LIBREVILLE (Reuters) – Gabon’s main opposition group, Alternance 2023, called on the international community on Friday to encourage the junta that overthrew President Ali Bongo to hand power back to civilians.
Military officers seized power in a coup on Wednesday minutes after an announcement that Bongo had secured a third term in an election. They placed him under house arrest and picked General Brice Oligui Nguema as transitional leader.
The junta has said little about its immediate plans after ending the Bongo family’s almost six decades in power, a move that drew cheering crowds onto the streets of Libreville.
Bongo had ruled since 2009, taking over from his father when he died after he had been president since 1967. Opponents say the family did little to share Gabon’s oil and mining wealth with its 2.3 million people, almost a third of whom live in poverty.
“We were happy that Ali Bongo was overthrown but … we hope that the international community will stand up in favour of the Republic and the democratic order in Gabon by asking the military to give back the power to the civilians,” Alexandra Pangha, spokesperson for Alternance 2023 leader Albert Ondo Ossa, told the BBC.

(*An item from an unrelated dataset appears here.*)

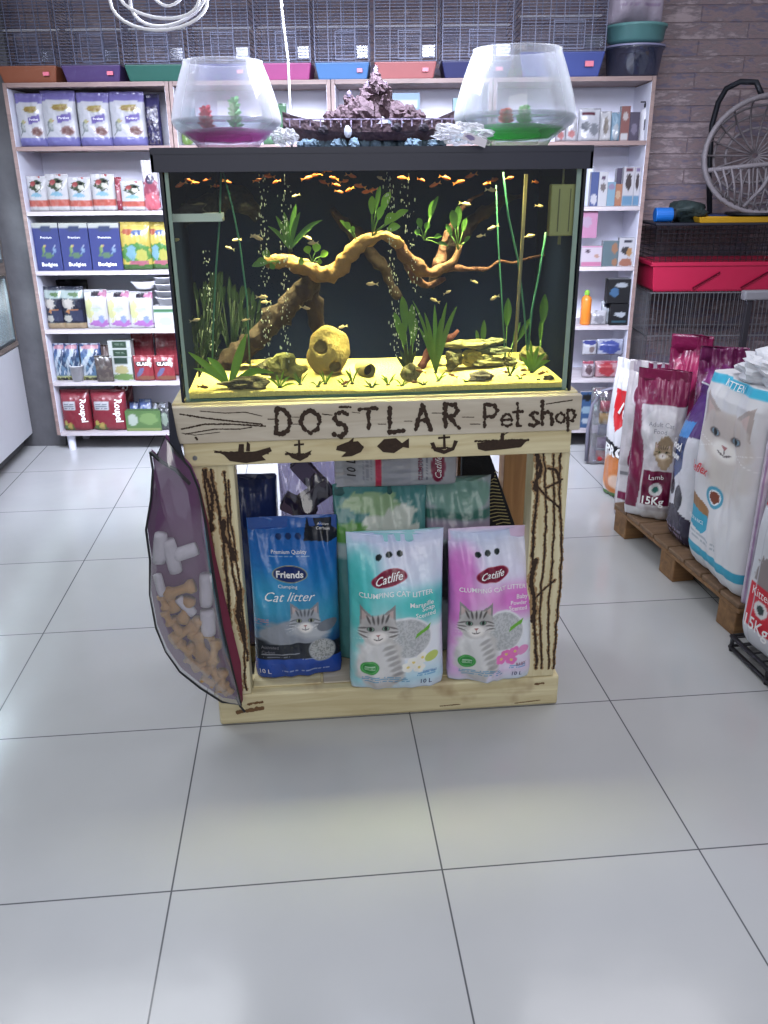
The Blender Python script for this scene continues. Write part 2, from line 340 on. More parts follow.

Alternance 2023 has said it wanted a full vote count from Tuesday’s election which it said would show Ondo Ossa had won. Gabon’s election commission said Bongo had been re-elected with 64% of the vote, while Ondo Ossa secured almost 31%.
Pangha said the opposition hoped to get an invitation from the junta to discuss the Central African country’s transition plan and return to the republican order but said it had not received anything yet.
Nguema, leader of the officers behind the coup, is expected to be sworn in as transitional president on Monday, the junta has said. He will also give his first presidential address.
“We think it’s absurd for the putschists to swear in on Monday,” Pangha said.
The African Union’s Peace and Security Council demanded on Thursday that the military refrain from any interference in the political process and called for fair and transparent elections.
France, Gabon’s former colonial ruler, and other Western powers have condemned the military takeover.